**Set task**. Every entry needs to be printed exactly, please.
>> START Records to process
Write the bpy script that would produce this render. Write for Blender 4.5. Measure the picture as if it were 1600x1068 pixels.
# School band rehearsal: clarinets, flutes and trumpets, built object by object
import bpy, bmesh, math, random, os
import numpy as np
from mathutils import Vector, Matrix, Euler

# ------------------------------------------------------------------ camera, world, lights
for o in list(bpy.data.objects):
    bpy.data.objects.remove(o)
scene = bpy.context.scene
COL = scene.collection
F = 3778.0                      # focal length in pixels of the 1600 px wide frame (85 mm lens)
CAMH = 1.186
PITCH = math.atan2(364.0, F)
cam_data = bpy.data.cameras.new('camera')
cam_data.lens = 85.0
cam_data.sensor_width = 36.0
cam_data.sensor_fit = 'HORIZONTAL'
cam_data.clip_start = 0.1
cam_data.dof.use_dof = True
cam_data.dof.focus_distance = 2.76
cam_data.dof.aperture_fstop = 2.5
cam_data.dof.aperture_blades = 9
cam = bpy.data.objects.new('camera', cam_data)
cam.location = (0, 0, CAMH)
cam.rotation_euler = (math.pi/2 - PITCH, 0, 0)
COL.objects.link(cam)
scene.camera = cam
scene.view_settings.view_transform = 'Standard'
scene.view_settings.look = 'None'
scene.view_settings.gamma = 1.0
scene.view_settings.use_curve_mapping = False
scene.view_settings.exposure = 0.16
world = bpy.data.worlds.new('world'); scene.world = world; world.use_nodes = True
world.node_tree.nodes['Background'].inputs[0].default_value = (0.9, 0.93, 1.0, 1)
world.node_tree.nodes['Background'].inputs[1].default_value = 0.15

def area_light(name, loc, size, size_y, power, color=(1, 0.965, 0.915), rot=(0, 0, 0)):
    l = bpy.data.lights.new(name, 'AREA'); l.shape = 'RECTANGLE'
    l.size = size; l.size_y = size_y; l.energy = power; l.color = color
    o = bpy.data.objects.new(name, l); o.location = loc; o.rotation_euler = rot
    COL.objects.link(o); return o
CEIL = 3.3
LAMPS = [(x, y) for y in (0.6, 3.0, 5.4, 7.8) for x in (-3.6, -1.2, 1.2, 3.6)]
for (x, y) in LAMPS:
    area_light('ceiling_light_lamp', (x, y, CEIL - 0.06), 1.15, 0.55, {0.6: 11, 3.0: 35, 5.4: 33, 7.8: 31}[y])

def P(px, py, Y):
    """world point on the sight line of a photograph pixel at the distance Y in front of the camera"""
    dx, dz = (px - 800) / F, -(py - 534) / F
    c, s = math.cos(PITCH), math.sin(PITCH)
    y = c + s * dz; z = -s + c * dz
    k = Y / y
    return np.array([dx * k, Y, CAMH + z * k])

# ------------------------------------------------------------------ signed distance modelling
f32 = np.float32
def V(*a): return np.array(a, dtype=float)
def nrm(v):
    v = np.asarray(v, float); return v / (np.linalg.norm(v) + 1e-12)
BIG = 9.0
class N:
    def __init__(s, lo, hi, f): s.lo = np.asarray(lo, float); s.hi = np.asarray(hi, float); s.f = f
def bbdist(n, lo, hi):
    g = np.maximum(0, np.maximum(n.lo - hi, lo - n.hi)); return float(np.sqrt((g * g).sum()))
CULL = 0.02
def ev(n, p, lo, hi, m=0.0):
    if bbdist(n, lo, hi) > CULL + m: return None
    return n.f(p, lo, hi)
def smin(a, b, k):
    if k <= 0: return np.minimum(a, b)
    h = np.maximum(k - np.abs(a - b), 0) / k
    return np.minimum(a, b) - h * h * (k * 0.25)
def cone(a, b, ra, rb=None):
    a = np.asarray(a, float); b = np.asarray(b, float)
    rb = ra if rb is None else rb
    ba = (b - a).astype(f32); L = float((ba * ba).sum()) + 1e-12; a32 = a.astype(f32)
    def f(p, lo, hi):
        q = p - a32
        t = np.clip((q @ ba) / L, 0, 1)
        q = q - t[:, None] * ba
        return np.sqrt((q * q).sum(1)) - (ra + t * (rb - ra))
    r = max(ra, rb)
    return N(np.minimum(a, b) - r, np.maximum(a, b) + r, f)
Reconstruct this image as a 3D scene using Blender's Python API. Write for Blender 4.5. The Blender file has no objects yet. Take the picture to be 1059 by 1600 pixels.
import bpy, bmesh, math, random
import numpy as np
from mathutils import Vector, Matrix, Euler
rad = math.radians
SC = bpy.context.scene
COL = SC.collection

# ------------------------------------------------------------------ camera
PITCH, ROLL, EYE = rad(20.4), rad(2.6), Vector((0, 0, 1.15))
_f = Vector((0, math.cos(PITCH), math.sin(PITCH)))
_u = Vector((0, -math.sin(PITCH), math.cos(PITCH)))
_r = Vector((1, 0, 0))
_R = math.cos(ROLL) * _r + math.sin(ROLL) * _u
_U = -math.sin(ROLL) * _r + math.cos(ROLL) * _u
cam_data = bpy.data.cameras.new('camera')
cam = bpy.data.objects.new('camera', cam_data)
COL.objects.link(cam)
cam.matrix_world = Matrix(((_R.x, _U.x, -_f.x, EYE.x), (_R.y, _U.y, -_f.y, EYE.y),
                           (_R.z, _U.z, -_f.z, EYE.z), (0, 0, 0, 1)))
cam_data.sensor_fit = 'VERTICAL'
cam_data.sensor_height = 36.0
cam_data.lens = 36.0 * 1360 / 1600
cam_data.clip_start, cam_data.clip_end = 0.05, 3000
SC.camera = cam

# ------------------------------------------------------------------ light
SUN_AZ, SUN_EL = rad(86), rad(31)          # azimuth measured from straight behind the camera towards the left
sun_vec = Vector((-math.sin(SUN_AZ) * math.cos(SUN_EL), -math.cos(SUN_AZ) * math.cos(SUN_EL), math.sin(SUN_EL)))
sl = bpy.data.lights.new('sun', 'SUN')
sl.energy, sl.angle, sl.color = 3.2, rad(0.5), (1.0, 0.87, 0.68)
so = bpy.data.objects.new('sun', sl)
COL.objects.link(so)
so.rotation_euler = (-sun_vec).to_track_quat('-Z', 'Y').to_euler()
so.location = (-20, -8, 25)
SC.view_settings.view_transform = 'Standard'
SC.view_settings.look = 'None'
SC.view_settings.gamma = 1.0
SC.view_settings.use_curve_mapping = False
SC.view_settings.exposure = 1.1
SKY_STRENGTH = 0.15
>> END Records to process
**Right answer**.
Write the bpy script that would produce this render. Write for Blender 4.5. Measure the picture as if it were 1600x1068 pixels.
# School band rehearsal: clarinets, flutes and trumpets, built object by object
import bpy, bmesh, math, random, os
import numpy as np
from mathutils import Vector, Matrix, Euler

# ------------------------------------------------------------------ camera, world, lights
for o in list(bpy.data.objects):
    bpy.data.objects.remove(o)
scene = bpy.context.scene
COL = scene.collection
F = 3778.0                      # focal length in pixels of the 1600 px wide frame (85 mm lens)
CAMH = 1.186
PITCH = math.atan2(364.0, F)
cam_data = bpy.data.cameras.new('camera')
cam_data.lens = 85.0
cam_data.sensor_width = 36.0
cam_data.sensor_fit = 'HORIZONTAL'
cam_data.clip_start = 0.1
cam_data.dof.use_dof = True
cam_data.dof.focus_distance = 2.76
cam_data.dof.aperture_fstop = 2.5
cam_data.dof.aperture_blades = 9
cam = bpy.data.objects.new('camera', cam_data)
cam.location = (0, 0, CAMH)
cam.rotation_euler = (math.pi/2 - PITCH, 0, 0)
COL.objects.link(cam)
scene.camera = cam
scene.view_settings.view_transform = 'Standard'
scene.view_settings.look = 'None'
scene.view_settings.gamma = 1.0
scene.view_settings.use_curve_mapping = False
scene.view_settings.exposure = 0.16
world = bpy.data.worlds.new('world'); scene.world = world; world.use_nodes = True
world.node_tree.nodes['Background'].inputs[0].default_value = (0.9, 0.93, 1.0, 1)
world.node_tree.nodes['Background'].inputs[1].default_value = 0.15

def area_light(name, loc, size, size_y, power, color=(1, 0.965, 0.915), rot=(0, 0, 0)):
    l = bpy.data.lights.new(name, 'AREA'); l.shape = 'RECTANGLE'
    l.size = size; l.size_y = size_y; l.energy = power; l.color = color
    o = bpy.data.objects.new(name, l); o.location = loc; o.rotation_euler = rot
    COL.objects.link(o); return o
CEIL = 3.3
LAMPS = [(x, y) for y in (0.6, 3.0, 5.4, 7.8) for x in (-3.6, -1.2, 1.2, 3.6)]
for (x, y) in LAMPS:
    area_light('ceiling_light_lamp', (x, y, CEIL - 0.06), 1.15, 0.55, {0.6: 11, 3.0: 35, 5.4: 33, 7.8: 31}[y])

def P(px, py, Y):
    """world point on the sight line of a photograph pixel at the distance Y in front of the camera"""
    dx, dz = (px - 800) / F, -(py - 534) / F
    c, s = math.cos(PITCH), math.sin(PITCH)
    y = c + s * dz; z = -s + c * dz
    k = Y / y
    return np.array([dx * k, Y, CAMH + z * k])

# ------------------------------------------------------------------ signed distance modelling
f32 = np.float32
def V(*a): return np.array(a, dtype=float)
def nrm(v):
    v = np.asarray(v, float); return v / (np.linalg.norm(v) + 1e-12)
BIG = 9.0
class N:
    def __init__(s, lo, hi, f): s.lo = np.asarray(lo, float); s.hi = np.asarray(hi, float); s.f = f
def bbdist(n, lo, hi):
    g = np.maximum(0, np.maximum(n.lo - hi, lo - n.hi)); return float(np.sqrt((g * g).sum()))
CULL = 0.02
def ev(n, p, lo, hi, m=0.0):
    if bbdist(n, lo, hi) > CULL + m: return None
    return n.f(p, lo, hi)
def smin(a, b, k):
    if k <= 0: return np.minimum(a, b)
    h = np.maximum(k - np.abs(a - b), 0) / k
    return np.minimum(a, b) - h * h * (k * 0.25)
def cone(a, b, ra, rb=None):
    a = np.asarray(a, float); b = np.asarray(b, float)
    rb = ra if rb is None else rb
    ba = (b - a).astype(f32); L = float((ba * ba).sum()) + 1e-12; a32 = a.astype(f32)
    def f(p, lo, hi):
        q = p - a32
        t = np.clip((q @ ba) / L, 0, 1)
        q = q - t[:, None] * ba
        return np.sqrt((q * q).sum(1)) - (ra + t * (rb - ra))
    r = max(ra, rb)
    return N(np.minimum(a, b) - r, np.maximum(a, b) + r, f)
Reconstruct this image as a 3D scene using Blender's Python API. Write for Blender 4.5. The Blender file has no objects yet. Take the picture to be 1059 by 1600 pixels.
import bpy, bmesh, math, random
import numpy as np
from mathutils import Vector, Matrix, Euler
rad = math.radians
SC = bpy.context.scene
COL = SC.collection

# ------------------------------------------------------------------ camera
PITCH, ROLL, EYE = rad(20.4), rad(2.6), Vector((0, 0, 1.15))
_f = Vector((0, math.cos(PITCH), math.sin(PITCH)))
_u = Vector((0, -math.sin(PITCH), math.cos(PITCH)))
_r = Vector((1, 0, 0))
_R = math.cos(ROLL) * _r + math.sin(ROLL) * _u
_U = -math.sin(ROLL) * _r + math.cos(ROLL) * _u
cam_data = bpy.data.cameras.new('camera')
cam = bpy.data.objects.new('camera', cam_data)
COL.objects.link(cam)
cam.matrix_world = Matrix(((_R.x, _U.x, -_f.x, EYE.x), (_R.y, _U.y, -_f.y, EYE.y),
                           (_R.z, _U.z, -_f.z, EYE.z), (0, 0, 0, 1)))
cam_data.sensor_fit = 'VERTICAL'
cam_data.sensor_height = 36.0
cam_data.lens = 36.0 * 1360 / 1600
cam_data.clip_start, cam_data.clip_end = 0.05, 3000
SC.camera = cam

# ------------------------------------------------------------------ light
SUN_AZ, SUN_EL = rad(86), rad(31)          # azimuth measured from straight behind the camera towards the left
sun_vec = Vector((-math.sin(SUN_AZ) * math.cos(SUN_EL), -math.cos(SUN_AZ) * math.cos(SUN_EL), math.sin(SUN_EL)))
sl = bpy.data.lights.new('sun', 'SUN')
sl.energy, sl.angle, sl.color = 3.2, rad(0.5), (1.0, 0.87, 0.68)
so = bpy.data.objects.new('sun', sl)
COL.objects.link(so)
so.rotation_euler = (-sun_vec).to_track_quat('-Z', 'Y').to_euler()
so.location = (-20, -8, 25)
SC.view_settings.view_transform = 'Standard'
SC.view_settings.look = 'None'
SC.view_settings.gamma = 1.0
SC.view_settings.use_curve_mapping = False
SC.view_settings.exposure = 1.1
SKY_STRENGTH = 0.15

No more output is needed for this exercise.